**INSTRUCTION**
Only the lines from the line with "The Blender Python" through the line with "gl, M['bank'], 0.12)" should be copied, exactly as they appear, with both ends kept.

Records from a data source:
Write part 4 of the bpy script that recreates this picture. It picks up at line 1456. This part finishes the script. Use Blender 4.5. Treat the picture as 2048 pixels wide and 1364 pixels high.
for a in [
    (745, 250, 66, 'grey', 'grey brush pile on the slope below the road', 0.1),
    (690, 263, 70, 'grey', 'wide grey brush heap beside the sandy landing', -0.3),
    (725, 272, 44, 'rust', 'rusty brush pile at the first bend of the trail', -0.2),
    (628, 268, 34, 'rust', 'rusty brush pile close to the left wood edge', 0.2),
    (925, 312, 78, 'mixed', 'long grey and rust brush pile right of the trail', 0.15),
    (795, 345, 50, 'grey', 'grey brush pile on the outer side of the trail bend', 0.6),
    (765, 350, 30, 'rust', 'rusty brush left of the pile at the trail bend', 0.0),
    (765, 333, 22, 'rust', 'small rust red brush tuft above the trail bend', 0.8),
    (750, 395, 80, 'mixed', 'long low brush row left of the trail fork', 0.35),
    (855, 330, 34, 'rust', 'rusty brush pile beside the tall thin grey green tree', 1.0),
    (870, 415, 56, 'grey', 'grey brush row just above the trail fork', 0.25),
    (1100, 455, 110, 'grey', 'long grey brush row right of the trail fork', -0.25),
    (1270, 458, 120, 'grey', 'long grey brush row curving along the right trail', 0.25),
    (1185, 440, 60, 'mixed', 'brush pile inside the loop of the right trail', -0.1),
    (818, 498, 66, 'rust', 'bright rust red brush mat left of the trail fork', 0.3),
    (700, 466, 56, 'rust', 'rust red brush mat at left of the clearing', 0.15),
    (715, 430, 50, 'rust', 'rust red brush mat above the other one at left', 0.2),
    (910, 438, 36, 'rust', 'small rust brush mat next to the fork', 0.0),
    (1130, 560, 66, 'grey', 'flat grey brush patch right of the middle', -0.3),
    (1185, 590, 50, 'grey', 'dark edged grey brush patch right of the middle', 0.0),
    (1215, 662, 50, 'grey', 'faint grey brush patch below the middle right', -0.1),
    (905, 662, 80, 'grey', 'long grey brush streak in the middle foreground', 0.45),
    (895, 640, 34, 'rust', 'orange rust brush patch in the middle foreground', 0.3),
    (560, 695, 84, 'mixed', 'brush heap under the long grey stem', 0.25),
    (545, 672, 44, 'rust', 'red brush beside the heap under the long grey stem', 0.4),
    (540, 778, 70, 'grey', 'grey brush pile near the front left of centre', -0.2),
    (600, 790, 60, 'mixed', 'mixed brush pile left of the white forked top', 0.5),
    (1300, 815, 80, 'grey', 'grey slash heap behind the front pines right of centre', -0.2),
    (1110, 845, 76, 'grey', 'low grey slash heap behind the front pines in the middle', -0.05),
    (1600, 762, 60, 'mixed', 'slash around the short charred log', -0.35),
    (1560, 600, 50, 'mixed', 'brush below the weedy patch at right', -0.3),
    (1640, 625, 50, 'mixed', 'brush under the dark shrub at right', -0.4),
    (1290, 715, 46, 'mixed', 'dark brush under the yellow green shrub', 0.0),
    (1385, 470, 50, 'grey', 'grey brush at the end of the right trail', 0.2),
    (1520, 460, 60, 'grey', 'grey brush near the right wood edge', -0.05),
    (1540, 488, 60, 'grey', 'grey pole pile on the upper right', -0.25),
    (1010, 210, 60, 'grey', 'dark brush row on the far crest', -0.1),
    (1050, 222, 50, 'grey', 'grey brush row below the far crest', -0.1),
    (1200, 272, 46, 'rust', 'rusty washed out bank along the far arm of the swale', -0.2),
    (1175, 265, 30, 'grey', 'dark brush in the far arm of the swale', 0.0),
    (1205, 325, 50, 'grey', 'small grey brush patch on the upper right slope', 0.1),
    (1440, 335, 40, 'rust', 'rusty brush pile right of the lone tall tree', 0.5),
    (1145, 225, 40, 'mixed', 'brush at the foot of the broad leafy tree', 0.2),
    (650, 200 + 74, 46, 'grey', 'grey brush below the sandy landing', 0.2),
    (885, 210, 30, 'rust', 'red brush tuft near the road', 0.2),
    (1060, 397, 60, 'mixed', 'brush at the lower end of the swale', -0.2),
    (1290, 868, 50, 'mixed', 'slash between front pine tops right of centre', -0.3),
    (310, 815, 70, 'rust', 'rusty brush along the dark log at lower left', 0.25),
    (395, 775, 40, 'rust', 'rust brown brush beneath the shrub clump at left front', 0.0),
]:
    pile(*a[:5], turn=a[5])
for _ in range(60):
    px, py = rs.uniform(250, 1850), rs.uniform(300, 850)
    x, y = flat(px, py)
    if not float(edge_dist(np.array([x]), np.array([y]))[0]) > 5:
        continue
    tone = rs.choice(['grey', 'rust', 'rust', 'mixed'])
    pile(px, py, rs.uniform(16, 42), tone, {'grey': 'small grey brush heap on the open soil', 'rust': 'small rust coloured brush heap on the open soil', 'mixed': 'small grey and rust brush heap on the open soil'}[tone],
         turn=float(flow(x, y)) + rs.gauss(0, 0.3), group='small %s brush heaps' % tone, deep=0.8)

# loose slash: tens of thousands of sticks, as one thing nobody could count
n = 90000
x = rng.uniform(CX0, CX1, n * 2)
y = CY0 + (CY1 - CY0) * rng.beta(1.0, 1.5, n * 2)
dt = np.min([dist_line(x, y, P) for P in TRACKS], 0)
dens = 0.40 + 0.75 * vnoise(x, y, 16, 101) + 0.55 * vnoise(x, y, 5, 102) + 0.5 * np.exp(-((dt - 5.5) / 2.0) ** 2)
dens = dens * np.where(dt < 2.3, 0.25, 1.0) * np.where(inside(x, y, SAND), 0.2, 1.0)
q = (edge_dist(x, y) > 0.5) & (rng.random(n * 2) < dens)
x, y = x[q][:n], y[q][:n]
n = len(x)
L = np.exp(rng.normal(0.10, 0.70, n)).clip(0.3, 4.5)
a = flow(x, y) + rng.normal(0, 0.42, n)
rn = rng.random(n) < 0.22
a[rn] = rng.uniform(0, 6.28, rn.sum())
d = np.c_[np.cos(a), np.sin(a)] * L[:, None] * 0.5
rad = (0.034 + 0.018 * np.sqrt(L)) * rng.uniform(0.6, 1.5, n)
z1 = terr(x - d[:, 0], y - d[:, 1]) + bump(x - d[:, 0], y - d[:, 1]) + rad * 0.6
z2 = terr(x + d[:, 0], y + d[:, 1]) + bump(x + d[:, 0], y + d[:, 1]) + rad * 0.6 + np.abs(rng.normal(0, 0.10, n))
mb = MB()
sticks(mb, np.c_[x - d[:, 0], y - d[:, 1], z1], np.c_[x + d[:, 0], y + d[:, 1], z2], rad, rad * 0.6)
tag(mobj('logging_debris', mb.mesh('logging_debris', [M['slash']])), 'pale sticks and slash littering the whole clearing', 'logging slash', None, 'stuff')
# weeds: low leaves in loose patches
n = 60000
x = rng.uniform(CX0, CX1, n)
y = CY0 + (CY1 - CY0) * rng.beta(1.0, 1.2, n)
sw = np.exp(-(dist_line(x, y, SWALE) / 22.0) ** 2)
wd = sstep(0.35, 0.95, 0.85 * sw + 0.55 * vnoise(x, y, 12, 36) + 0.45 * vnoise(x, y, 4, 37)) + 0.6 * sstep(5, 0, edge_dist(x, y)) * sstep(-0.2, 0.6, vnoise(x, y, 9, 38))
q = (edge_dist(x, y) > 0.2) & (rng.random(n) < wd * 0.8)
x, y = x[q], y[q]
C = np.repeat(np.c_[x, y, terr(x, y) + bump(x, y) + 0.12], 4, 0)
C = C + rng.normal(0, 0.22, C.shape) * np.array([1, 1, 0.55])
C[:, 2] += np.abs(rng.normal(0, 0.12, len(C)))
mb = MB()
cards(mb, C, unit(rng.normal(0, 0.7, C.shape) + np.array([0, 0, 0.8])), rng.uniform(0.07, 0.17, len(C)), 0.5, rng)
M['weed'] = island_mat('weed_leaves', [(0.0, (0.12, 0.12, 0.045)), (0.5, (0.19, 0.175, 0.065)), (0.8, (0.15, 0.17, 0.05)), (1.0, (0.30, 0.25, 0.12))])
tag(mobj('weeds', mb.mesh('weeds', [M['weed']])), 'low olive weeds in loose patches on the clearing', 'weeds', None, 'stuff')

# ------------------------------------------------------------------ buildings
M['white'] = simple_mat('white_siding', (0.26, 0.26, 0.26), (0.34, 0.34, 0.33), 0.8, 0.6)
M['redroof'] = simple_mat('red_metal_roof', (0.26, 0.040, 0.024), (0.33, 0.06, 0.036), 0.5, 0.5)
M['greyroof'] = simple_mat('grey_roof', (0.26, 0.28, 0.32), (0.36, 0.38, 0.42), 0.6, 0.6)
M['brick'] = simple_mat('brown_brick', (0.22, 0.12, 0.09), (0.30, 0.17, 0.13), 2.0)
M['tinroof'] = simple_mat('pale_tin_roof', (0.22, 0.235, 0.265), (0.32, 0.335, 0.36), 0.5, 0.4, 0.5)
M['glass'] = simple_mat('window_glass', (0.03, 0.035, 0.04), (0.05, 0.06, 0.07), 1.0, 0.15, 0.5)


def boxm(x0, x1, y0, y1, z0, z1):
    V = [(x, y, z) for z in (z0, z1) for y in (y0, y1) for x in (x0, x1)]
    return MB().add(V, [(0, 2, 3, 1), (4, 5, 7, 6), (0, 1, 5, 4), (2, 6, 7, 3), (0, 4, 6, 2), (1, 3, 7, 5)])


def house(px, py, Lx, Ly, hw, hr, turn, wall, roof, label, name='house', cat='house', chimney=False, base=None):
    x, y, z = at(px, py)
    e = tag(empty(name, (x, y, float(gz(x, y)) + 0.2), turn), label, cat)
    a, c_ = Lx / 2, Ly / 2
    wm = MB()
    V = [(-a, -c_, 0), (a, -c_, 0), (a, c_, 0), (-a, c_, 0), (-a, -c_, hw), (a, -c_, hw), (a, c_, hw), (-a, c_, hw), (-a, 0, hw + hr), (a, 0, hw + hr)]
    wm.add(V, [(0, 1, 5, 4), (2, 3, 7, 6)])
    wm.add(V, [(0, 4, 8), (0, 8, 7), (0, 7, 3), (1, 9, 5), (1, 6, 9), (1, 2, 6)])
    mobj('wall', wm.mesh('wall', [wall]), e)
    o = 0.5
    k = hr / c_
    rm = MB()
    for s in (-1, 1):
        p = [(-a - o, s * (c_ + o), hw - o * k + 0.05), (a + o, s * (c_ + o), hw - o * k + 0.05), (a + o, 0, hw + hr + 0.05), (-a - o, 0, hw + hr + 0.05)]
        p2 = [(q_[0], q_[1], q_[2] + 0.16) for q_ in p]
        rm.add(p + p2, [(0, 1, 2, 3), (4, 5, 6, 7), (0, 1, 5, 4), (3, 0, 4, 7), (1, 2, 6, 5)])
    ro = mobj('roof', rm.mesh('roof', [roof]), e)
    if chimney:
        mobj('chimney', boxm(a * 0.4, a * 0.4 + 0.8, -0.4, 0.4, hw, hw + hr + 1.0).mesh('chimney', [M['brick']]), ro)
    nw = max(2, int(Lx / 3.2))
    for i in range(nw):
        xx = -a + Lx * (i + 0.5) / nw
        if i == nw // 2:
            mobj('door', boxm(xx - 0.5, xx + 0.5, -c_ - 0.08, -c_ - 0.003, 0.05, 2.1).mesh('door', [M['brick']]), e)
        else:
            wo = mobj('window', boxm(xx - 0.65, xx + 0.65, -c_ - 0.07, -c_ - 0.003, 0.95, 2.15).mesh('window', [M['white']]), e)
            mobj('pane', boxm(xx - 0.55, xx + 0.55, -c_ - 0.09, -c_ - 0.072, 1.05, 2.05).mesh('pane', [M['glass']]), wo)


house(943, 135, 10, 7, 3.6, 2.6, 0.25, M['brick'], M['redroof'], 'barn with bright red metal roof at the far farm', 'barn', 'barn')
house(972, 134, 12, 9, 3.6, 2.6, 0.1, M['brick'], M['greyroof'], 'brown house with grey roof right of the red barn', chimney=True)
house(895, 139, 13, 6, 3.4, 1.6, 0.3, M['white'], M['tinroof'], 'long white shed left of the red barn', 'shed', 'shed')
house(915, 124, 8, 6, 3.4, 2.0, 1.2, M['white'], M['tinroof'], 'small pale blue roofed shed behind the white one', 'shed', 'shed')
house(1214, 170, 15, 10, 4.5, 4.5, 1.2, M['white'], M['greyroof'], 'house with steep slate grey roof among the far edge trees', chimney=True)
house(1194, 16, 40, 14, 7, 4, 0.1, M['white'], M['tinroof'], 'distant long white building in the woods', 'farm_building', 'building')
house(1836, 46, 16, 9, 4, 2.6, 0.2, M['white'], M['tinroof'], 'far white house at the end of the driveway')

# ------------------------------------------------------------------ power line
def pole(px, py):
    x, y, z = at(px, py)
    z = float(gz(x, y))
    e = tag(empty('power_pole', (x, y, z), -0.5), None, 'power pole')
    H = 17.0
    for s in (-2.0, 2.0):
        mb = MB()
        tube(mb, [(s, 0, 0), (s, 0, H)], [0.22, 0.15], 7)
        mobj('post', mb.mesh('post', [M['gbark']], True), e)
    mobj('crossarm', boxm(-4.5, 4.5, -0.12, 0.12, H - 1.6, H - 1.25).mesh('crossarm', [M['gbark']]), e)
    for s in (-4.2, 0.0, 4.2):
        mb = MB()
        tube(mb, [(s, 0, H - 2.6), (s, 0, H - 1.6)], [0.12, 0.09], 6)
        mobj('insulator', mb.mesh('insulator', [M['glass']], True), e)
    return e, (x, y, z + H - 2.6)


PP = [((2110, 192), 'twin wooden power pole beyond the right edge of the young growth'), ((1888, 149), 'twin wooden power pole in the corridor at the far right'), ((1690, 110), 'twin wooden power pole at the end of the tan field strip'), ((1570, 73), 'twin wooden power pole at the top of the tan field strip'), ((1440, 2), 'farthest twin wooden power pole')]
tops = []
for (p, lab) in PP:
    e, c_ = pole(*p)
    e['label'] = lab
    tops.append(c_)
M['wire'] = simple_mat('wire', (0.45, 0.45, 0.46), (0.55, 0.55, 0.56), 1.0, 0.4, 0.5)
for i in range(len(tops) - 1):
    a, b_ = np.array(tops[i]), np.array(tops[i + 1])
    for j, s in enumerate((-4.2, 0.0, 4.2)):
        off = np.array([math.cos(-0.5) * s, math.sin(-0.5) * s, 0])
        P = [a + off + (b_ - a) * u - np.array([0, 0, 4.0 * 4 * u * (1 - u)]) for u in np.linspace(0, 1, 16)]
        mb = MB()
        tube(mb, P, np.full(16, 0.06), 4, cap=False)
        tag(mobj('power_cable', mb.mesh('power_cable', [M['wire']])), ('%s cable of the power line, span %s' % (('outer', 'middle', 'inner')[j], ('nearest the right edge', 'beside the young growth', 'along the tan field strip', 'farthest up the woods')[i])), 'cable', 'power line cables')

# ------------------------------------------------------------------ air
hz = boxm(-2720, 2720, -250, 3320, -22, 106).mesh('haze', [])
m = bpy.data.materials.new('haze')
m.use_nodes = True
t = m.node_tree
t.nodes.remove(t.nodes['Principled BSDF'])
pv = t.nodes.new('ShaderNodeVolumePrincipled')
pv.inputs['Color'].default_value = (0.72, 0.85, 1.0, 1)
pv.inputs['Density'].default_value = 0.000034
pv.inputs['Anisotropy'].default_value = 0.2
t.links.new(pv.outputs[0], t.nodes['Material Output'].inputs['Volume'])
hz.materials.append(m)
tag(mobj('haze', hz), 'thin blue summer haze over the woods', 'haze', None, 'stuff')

--

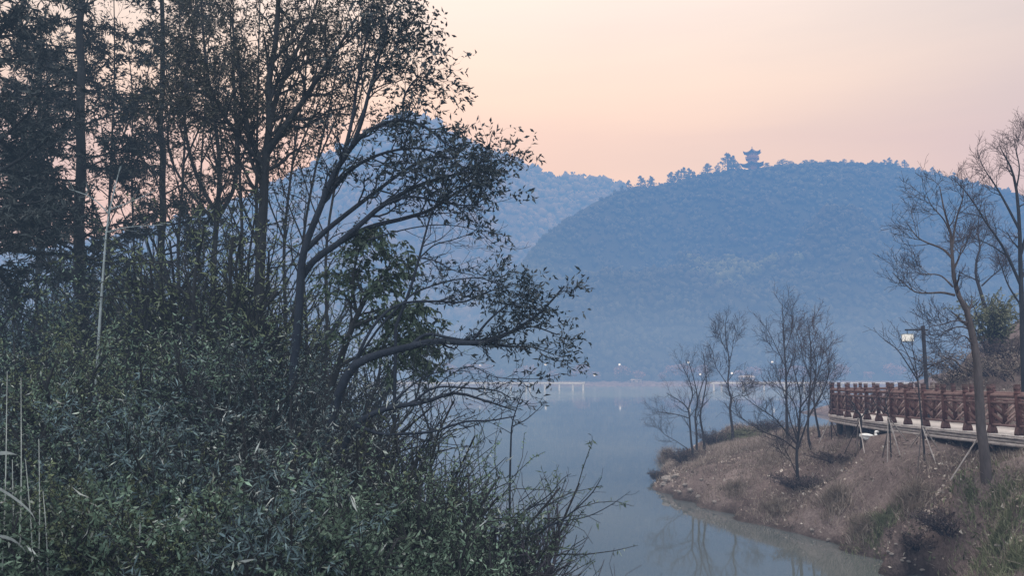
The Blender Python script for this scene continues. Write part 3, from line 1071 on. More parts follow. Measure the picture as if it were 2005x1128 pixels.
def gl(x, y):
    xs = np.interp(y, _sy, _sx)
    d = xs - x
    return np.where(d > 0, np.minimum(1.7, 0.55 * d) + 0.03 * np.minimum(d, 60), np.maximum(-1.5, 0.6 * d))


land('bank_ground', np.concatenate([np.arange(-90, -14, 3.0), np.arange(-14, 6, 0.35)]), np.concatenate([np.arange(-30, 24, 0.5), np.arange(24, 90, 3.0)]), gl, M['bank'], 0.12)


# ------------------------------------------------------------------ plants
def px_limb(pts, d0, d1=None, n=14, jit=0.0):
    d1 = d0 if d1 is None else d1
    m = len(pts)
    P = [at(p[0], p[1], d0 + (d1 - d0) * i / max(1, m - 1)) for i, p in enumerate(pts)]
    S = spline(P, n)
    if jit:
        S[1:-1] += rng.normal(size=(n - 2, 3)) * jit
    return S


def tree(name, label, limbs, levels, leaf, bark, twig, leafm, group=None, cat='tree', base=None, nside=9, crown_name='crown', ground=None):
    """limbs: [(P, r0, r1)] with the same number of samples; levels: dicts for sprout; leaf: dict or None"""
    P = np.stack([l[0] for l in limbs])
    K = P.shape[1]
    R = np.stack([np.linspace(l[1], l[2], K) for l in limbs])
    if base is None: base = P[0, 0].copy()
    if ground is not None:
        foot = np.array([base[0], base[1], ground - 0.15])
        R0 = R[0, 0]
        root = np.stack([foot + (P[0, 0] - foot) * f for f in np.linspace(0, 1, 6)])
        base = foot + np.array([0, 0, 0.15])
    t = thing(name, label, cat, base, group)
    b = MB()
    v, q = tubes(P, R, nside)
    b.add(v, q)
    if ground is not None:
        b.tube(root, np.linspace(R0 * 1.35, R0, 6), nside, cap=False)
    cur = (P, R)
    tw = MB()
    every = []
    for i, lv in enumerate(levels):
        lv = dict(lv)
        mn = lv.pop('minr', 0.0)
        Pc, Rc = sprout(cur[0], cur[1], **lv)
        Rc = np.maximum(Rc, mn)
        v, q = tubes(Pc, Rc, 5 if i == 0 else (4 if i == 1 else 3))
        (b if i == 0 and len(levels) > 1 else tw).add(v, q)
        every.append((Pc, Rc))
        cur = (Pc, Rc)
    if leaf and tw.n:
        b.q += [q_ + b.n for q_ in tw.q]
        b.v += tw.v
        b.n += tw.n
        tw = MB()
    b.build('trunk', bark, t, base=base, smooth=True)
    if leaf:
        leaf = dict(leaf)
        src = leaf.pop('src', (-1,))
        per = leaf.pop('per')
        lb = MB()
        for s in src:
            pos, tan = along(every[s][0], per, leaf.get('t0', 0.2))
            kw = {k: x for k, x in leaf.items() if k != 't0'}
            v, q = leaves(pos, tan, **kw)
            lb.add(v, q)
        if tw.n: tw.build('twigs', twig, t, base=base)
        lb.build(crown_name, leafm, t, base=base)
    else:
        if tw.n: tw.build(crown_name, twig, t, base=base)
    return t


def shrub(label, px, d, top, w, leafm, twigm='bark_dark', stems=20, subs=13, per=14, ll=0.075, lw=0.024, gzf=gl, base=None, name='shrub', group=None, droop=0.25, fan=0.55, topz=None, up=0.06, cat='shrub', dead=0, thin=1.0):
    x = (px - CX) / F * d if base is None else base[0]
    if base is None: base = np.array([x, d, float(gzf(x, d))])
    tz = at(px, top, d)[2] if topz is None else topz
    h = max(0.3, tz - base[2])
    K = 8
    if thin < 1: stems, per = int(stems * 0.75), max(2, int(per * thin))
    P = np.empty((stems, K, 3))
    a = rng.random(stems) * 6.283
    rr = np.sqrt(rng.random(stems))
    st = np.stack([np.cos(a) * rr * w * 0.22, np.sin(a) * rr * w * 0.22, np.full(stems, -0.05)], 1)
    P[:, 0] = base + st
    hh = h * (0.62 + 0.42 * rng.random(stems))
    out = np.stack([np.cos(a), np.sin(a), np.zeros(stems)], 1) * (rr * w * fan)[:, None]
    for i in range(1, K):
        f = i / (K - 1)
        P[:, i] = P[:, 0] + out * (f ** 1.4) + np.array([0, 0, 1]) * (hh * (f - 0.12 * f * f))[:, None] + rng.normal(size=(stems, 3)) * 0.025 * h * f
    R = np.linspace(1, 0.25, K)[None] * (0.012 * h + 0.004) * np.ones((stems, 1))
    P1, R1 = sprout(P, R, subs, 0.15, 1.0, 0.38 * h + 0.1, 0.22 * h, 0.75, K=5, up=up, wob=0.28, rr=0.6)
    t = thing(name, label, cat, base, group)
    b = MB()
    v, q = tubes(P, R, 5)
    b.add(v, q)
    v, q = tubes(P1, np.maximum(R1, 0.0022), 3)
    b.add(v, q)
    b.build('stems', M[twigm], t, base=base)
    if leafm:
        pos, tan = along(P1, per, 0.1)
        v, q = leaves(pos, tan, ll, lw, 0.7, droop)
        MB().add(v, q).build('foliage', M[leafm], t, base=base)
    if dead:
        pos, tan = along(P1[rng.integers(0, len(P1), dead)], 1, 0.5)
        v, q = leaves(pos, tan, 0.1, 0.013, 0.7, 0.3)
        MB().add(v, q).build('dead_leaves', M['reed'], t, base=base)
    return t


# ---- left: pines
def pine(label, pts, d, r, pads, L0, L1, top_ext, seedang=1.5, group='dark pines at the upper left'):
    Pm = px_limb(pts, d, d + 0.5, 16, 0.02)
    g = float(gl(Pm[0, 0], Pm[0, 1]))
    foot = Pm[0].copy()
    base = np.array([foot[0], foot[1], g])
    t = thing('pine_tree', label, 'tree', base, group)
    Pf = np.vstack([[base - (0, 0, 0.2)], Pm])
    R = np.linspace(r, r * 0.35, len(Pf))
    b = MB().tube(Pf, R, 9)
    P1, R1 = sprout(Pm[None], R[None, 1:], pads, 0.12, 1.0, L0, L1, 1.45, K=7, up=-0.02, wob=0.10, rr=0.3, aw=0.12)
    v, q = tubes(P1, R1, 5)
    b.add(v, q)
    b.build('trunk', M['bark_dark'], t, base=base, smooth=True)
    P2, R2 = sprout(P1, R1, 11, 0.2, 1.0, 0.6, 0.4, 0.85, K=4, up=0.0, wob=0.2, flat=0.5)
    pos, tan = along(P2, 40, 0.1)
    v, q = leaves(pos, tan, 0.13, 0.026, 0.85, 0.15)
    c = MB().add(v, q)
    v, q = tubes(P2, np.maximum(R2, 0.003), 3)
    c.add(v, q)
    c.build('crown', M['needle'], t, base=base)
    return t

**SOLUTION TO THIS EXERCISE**
The Blender Python script for this scene continues. Write part 3, from line 1071 on. More parts follow. Measure the picture as if it were 2005x1128 pixels.
def gl(x, y):
    xs = np.interp(y, _sy, _sx)
    d = xs - x
    return np.where(d > 0, np.minimum(1.7, 0.55 * d) + 0.03 * np.minimum(d, 60), np.maximum(-1.5, 0.6 * d))


land('bank_ground', np.concatenate([np.arange(-90, -14, 3.0), np.arange(-14, 6, 0.35)]), np.concatenate([np.arange(-30, 24, 0.5), np.arange(24, 90, 3.0)]), gl, M['bank'], 0.12)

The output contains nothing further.